Why would a company that knows so much about web usability force people to use Javascript in order to change the appearance of a page, when this can be done very simply with server-side code (ala this site)?

Thanks for nothing, Vodafone!

Mobile web browsing is by no means perfect, but there is currently a solution. When a browser (on a computer, a mobile device or anything else with access to the Web) accesses a web page, it sends a piece of data called a user-agent string. This bit of text tells the computer hosting the website what piece of software is being used to access it. For example, Internet Explorer sends a string like “MSIE 7.0” to identify itself, Firefox sends a string like “Mozilla/4.0”, and mobile browsers have a similar string.

This can be a boon for web developers, because it means they can tailor their content based on the technology reading it: because web browsing is much slower than browsing on a computer, large HTML files can mean longer waiting times, so web developers can send a cut-down version of the page to the mobile user, and keep the larger version for the computer user.

That is unless you’re on Vodafone. Their new Internet service strips out heavyweight HTML and replaces it with something more lightweight before sending it to your phone, so the page loads more quickly. Nice eh? Apart from the fact that it the service does not send a user-agent string, meaning it will be up to Vodafone - not the site developer - to decide how a site should render on a mobile.

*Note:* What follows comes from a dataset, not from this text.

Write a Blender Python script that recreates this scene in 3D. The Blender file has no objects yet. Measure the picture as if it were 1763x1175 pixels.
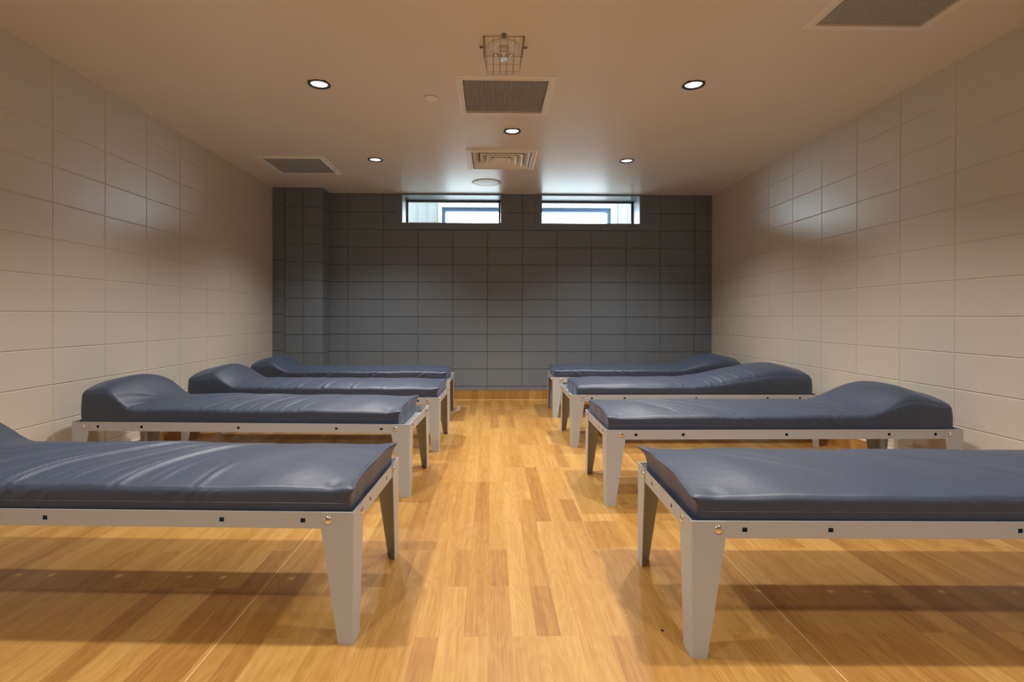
import bpy, bmesh, math, random
import numpy as np
from mathutils import Vector, Matrix

scene = bpy.context.scene
C = scene.collection
PI = math.pi

# ------------------------------------------------------------------ camera
FPX, CXP, CYP = 924.96, 864.29, 548.29
YAW, PITCH, ROLL, ZCAM = -0.01932, -0.0032, 0.00209, 0.98389
def cam_rows(yaw, pitch, roll):
    cy, sy, cp, sp, cr, sr = math.cos(yaw), math.sin(yaw), math.cos(pitch), math.sin(pitch), math.cos(roll), math.sin(roll)
    Rz = np.array([[cy, sy, 0], [-sy, cy, 0], [0, 0, 1]])
    M = np.array([[1, 0, 0], [0, 0, -1], [0, 1, 0]]) @ Rz
    P = np.array([[1, 0, 0], [0, cp, sp], [0, -sp, cp]])
    Q = np.array([[cr, -sr, 0], [sr, cr, 0], [0, 0, 1]])
    return Q @ P @ M
_r = cam_rows(YAW, PITCH, ROLL)
cd = bpy.data.cameras.new('camera')
cam = bpy.data.objects.new('camera', cd)
C.objects.link(cam)
cd.sensor_fit = 'HORIZONTAL'
cd.sensor_width = 36.0
cd.lens = FPX / 1763 * 36.0
cd.shift_x = (881.5 - CXP) / 1763
cd.shift_y = (CYP - 587.5) / 1763
cd.clip_start = 0.05
cam.matrix_world = Matrix(((_r[0][0], -_r[1][0], -_r[2][0], 0), (_r[0][1], -_r[1][1], -_r[2][1], 0),
                           (_r[0][2], -_r[1][2], -_r[2][2], ZCAM), (0, 0, 0, 1)))
scene.camera = cam

# ------------------------------------------------------------------ sky and exposure
SKY = 15.0
LAMP_W = 112.0
LAMP_COL = (1.0, 0.95, 0.90)
w = bpy.data.worlds.new('World')
scene.world = w
w.use_nodes = True
bg = w.node_tree.nodes['Background']
bg.inputs[0].default_value = (0.72, 0.87, 1.0, 1)
bg.inputs[1].default_value = SKY
scene.view_settings.view_transform = 'Standard'
scene.view_settings.look = 'None'
scene.view_settings.gamma = 1
scene.view_settings.use_curve_mapping = False
scene.view_settings.exposure = 0.24
try:
    scene.cycles.max_bounces = 10
    scene.cycles.diffuse_bounces = 6
    scene.cycles.use_denoising = True
    scene.cycles.sample_clamp_indirect = 6
except Exception:
    pass

# ------------------------------------------------------------------ room numbers (metres)
XL, XR, D, DP, H = 2.442, 2.595, 6.287, 6.032, 2.417
YR = -1.9                       # wall behind the camera
XP = -1.887                     # right side of the pilaster
CH, CB = 0.2032, 0.4064         # block course and block length
ZL, ZR, ZB = 1.0035, 0.9878, 0.9784

# ------------------------------------------------------------------ materials
def new_mat(name):
    m = bpy.data.materials.new(name)
    m.use_nodes = True
    nt = m.node_tree
    b = nt.nodes['Principled BSDF']
    return m, nt, b
def N(nt, t, **kw):
    n = nt.nodes.new(t)
    for k, v in kw.items(): setattr(n, k, v)
    return n
def mathn(nt, op, a, b=None, c=None):
    n = N(nt, 'ShaderNodeMath', operation=op)
    for i, v in enumerate((a, b, c)):
        if v is None: continue
        if isinstance(v, (int, float)): n.inputs[i].default_value = v
        else: nt.links.new(v, n.inputs[i])
    return n.outputs[0]
def noise_bump(nt, b, scale, strength, dist=0.002, detail=3, base=None):
    tc = N(nt, 'ShaderNodeTexCoord')
    nz = N(nt, 'ShaderNodeTexNoise')
    nz.inputs['Scale'].default_value = scale
    nz.inputs['Detail'].default_value = detail
    nt.links.new(tc.outputs['Object'], nz.inputs['Vector'])
    bp = N(nt, 'ShaderNodeBump')
    bp.inputs['Strength'].default_value = strength
    bp.inputs['Distance'].default_value = dist
    nt.links.new(nz.outputs[0], bp.inputs['Height'])
    nt.links.new(bp.outputs[0], b.inputs['Normal'])
    return nz, bp
def mat_plain(name, col, rough=0.5, metal=0.0, spec=0.5, bump=None, vary=0.04, coat=0.0):
    m, nt, b = new_mat(name)
    b.inputs['Roughness'].default_value = rough
    b.inputs['Metallic'].default_value = metal
    b.inputs['Specular IOR Level'].default_value = spec
    b.inputs['Coat Weight'].default_value = coat
    tc = N(nt, 'ShaderNodeTexCoord')
    nz = N(nt, 'ShaderNodeTexNoise')
    nz.inputs['Scale'].default_value = 3.0
    nz.inputs['Detail'].default_value = 4
    nt.links.new(tc.outputs['Object'], nz.inputs['Vector'])
    mx = N(nt, 'ShaderNodeMix', data_type='RGBA')
    mx.inputs['A'].default_value = tuple(c * (1 - vary) for c in col) + (1,)
    mx.inputs['B'].default_value = tuple(min(1, c * (1 + vary)) for c in col) + (1,)
    nt.links.new(nz.outputs[0], mx.inputs['Factor'])
    nt.links.new(mx.outputs['Result'], b.inputs['Base Color'])
    if bump: noise_bump(nt, b, *bump)
    return m

M_cream = mat_plain('cream block paint', (0.655, 0.62, 0.545), 0.30, spec=0.5, bump=(160, 0.2, 0.0012), vary=0.02)
M_grey = mat_plain('slate grey block paint', (0.178, 0.214, 0.252), 0.36, spec=0.5, bump=(140, 0.6, 0.0014), vary=0.03)
M_ceil = mat_plain('cream ceiling paint', (0.87, 0.82, 0.75), 0.33, spec=0.5, bump=(30, 0.10, 0.0012), vary=0.01)
M_frame = mat_plain('grey powder coat', (0.455, 0.48, 0.495), 0.38, spec=0.5, bump=(700, 0.15, 0.0004), vary=0.02)
M_chrome = mat_plain('chrome', (0.85, 0.85, 0.85), 0.12, metal=1.0, vary=0.0)
M_white = mat_plain('white enamel', (0.92, 0.89, 0.84), 0.4, vary=0.01)
M_grille = mat_plain('grille aluminium', (0.42, 0.43, 0.45), 0.5, vary=0.01)
M_dark = mat_plain('black steel', (0.02, 0.02, 0.022), 0.5, vary=0.0)
M_duct = mat_plain('duct interior', (0.24, 0.24, 0.24), 0.7, vary=0.0)
M_wire = mat_plain('galvanised wire', (0.36, 0.27, 0.18), 0.35, metal=0.8, vary=0.0)
M_wframe = mat_plain('dark bloom tinted window frame', (0.045, 0.08, 0.15), 0.35, vary=0.0)  # blue of the window bloom put into the frame colour
M_oframe = mat_plain('blue grey outer frame', (0.045, 0.085, 0.15), 0.5, vary=0.0)
M_reveal = mat_plain('grey reveal paint', (0.30, 0.31, 0.31), 0.35, vary=0.02)
M_siding = mat_plain('pale siding', (0.31, 0.31, 0.295), 0.6, vary=0.02)
M_band = mat_plain('white outer trim', (0.62, 0.62, 0.60), 0.6, vary=0.0)
M_paper = mat_plain('white paper', (0.75, 0.73, 0.70), 0.7, vary=0.03)
M_white2 = mat_plain('white speaker enamel', (0.88, 0.89, 0.90), 0.4, vary=0.02)
M_cap = mat_plain('grey cap strip', (0.20, 0.20, 0.20), 0.35, vary=0.0)

def mat_lens():
    m, nt, b = new_mat('lit lamp lens')
    tc = N(nt, 'ShaderNodeTexCoord')
    vo = N(nt, 'ShaderNodeTexVoronoi')
    vo.inputs['Scale'].default_value = 90
    nt.links.new(tc.outputs['Object'], vo.inputs['Vector'])
    mr = N(nt, 'ShaderNodeMapRange')
    mr.inputs['From Max'].default_value = 0.6
    mr.inputs['To Min'].default_value = 3.2
    mr.inputs['To Max'].default_value = 0.9
    nt.links.new(vo.outputs['Distance'], mr.inputs['Value'])
    b.inputs['Base Color'].default_value = (0.8, 0.8, 0.8, 1)
    b.inputs['Emission Color'].default_value = (0.92, 1.0, 0.97, 1)
    nt.links.new(mr.outputs[0], b.inputs['Emission Strength'])
    return m
M_lens = mat_lens()

def mat_glass():
    m = bpy.data.materials.new('window glass')
    m.use_nodes = True
    nt = m.node_tree
    for n in list(nt.nodes): nt.nodes.remove(n)
    o = N(nt, 'ShaderNodeOutputMaterial')
    t = N(nt, 'ShaderNodeBsdfTransparent')
    t.inputs[0].default_value = (0.93, 0.96, 0.95, 1)
    g = N(nt, 'ShaderNodeBsdfGlossy')
    g.inputs['Roughness'].default_value = 0.02
    f = N(nt, 'ShaderNodeFresnel')
    f.inputs[0].default_value = 1.45
    x = N(nt, 'ShaderNodeMixShader')
    nt.links.new(f.outputs[0], x.inputs[0]); nt.links.new(t.outputs[0], x.inputs[1])
    nt.links.new(g.outputs[0], x.inputs[2]); nt.links.new(x.outputs[0], o.inputs[0])
    return m
M_glass = mat_glass()
M_clear = M_glass

def mat_fabric():
    m, nt, b = new_mat('navy coated nylon')
    b.inputs['Base Color'].default_value = (0.031, 0.049, 0.088, 1)
    b.inputs['Roughness'].default_value = 0.47
    b.inputs['Specular IOR Level'].default_value = 0.72
    b.inputs['Sheen Weight'].default_value = 0.20
    b.inputs['Sheen Roughness'].default_value = 0.4
    b.inputs['Sheen Tint'].default_value = (0.6, 0.7, 1, 1)
    tc = N(nt, 'ShaderNodeTexCoord')
    n1 = N(nt, 'ShaderNodeTexNoise'); n1.inputs['Scale'].default_value = 9; n1.inputs['Detail'].default_value = 5
    n2 = N(nt, 'ShaderNodeTexNoise'); n2.inputs['Scale'].default_value = 900; n2.inputs['Detail'].default_value = 1
    nt.links.new(tc.outputs['Object'], n1.inputs['Vector']); nt.links.new(tc.outputs['Object'], n2.inputs['Vector'])
    b1 = N(nt, 'ShaderNodeBump'); b1.inputs['Strength'].default_value = 0.25; b1.inputs['Distance'].default_value = 0.012
    b2 = N(nt, 'ShaderNodeBump'); b2.inputs['Strength'].default_value = 0.25; b2.inputs['Distance'].default_value = 0.0004
    nt.links.new(n1.outputs[0], b1.inputs['Height']); nt.links.new(n2.outputs[0], b2.inputs['Height'])
    nt.links.new(b1.outputs[0], b2.inputs['Normal']); nt.links.new(b2.outputs[0], b.inputs['Normal'])
    return m
M_fabric = mat_fabric()
M_seam = mat_plain('navy seam cord', (0.075, 0.09, 0.13), 0.45, vary=0.0)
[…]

Can’t we all just get along? Can’t we just pick a standard and stick to it? Evidentially not.

Format Wars: The W3C strikes back

Last year saw the battle between HD-DVD and Blu-ray, crushed partly by a bit of ingenuity on the part of manufacturers who are building in support for both formats into their latest models.

But times they are still a-changin’, and the next few years could see interesting times for the Web as HTML 5 and XHTML 2 do battle.

In the red corner, WHATWG’s offering: HTML 5. Before XHTML took hold, HTML 4 was pretty much the standard, and some would argue the only one needed (some suggesting that XHTML 1.0 offers no advantages). Because it builds on the code base of its predecessor, HTML 5 is fully backwards-compatible with 4, and offers some useful new features. It’s supported by the major browser developers, except (of course) for Microsoft.

In the blue corner wearing the W3C shorts, XHTML 2. This offers some very interesting improvements, and a real change in the way developers think about content online. XHTML and CSS have become big buzzwords, and this standard is seen as the “cleanest” and most sensible. The major problem with XHTML 2 is that it is not backwards-compatible with its predecessor, and that because it offers many new features, these cannot be used in good conscience until all major browser platforms are able to support them...so almost never.

As I’ve already mentioned, Microsoft’s complete absence from this debate raises serious questions. The simple fact is, unless Microsoft gets behind one (or both) of these standards, this argument is purely academic. The Microsoft and Mozilla code bases are the only two that matter, and let’s face it, the Internet won’t collapse if Firefox is unable to accurately reproduce newer web pages, whereas if developers get behind a standard that is unsupported by Microsoft, over 80% of web users could be stuck in 2007. This eventuality is unlikely of course, but the simple fact is that the Web can’t move forward before the Microsoft troll hiding under the bridge gives it the nod.